Who Cares is an album that feels like Rex has an unfinished story that needs more exploring. This album is indicative of the fact that Rex Orange County is not much of a risk-taker when it comes to his artistry, which caused the message of this album to be lost in translation preventing it from reaching its full potential. The album title asks Who Cares? Our answer? Not us.

Rating: 6.0/10



Courtesy of @lildurk on Instagram

7220 – Lil Durk – March 11, 2022 

The address of a grandparent’s house may be significant on certain days of the year such as Christmas or Easter, but for Lil Durk, 7220 is where he and his brother grew up in the southside of Chicago. At just 7 months old, Durk Derrick Banks’ father was incarcerated, leaving Lil Durk tasked with taking care of his mother and the rest of his family. This album focuses on Lil Durk’s upbringing and how he grew up on the Southside but eventually found a passion for music and made a career out of it.

The album features 17 different songs that encapsulate the rough childhood that Durk fought through. In the first track, “Started From,” Durk mentions how his father was “doin’ life” and Durk couldn’t “sit outside and wait for him.” The melodic rap goes verse by verse to give us a walkthrough of his life where every line is a different stage which we thought was very engaging. While his childhood trauma is dumped into this album, many listeners will understand where he came from and how his family didn’t have a lot to begin with. Durk explains after that he couldn’t attend school sports because “he couldn’t pay for them.” His early years were never focused on money but instead on loving the ones that are held close. 

Just by reading the titles of the songs, you can understand what Durk’s childhood was like, and that’s something we appreciate. We don’t have to listen to a second of the song, we just have to read the title and we can acknowledge his upbringing. Song titles like, “Started from,” “Shootout @ My Crib,” “Golden Child,” and “Grow up/ Keep It On Speaker” are four songs that summarize the album as a whole. 

This album says a lot just from the song titles and album cover of literally “Lil” Durk, but we appreciate how open Lil Durk is about his childhood because of how brutal his early life is. However, there were some flaws that we noticed in the album, which include only having four features on a 17 song album. However, we understand that the album is told as a story so there isn’t a big emphasis on having many features because it is told from the perspective of the story’s protagonist, Lil Durk himself. 

Despite the minor flaws, we still enjoyed hearing about his story.
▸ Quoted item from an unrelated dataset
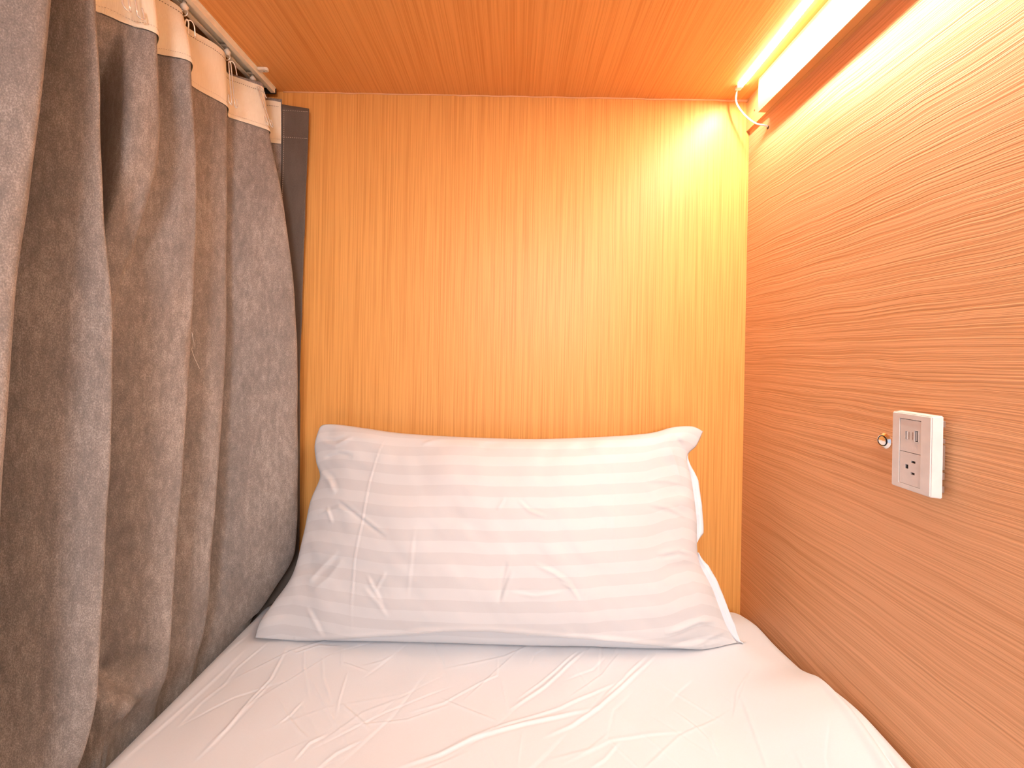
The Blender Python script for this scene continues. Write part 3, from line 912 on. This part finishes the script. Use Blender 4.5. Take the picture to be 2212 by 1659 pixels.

Fans had high expectations from the rap star, and Lil Durk delivered.

Score 8.5/10



Courtesy of @aidan.bissett on Instagram

stuck on us – Aidan Bissett, Claire Rosinkranz – March 11, 2022

Long on our radar, Aidan Bissett brings another fun pop/indie song to the charts. Like much of his other music, the young artist has curated a chill, happy summer vibe in the song. Although a little generic, this song is great for the spring-to-summer transition upon us. 

Both Bissett and his featured artist on the track Claire Rosinkranz do quite well; both of their voices fit the playful vibe presented here. The guitar and steady beat makes this sound straight out of a Nickelodeon TV show. 

An anthem for young love or a summer fling, “stuck on us” is an othordox, average song for what it sets out to do. It lacks any real sophistication or individual meaning, but it’s perfect for your summer playlist in the works. 

Bissett has a few excellent songs in his progressing discography, he still is young and has a lot of room to grow.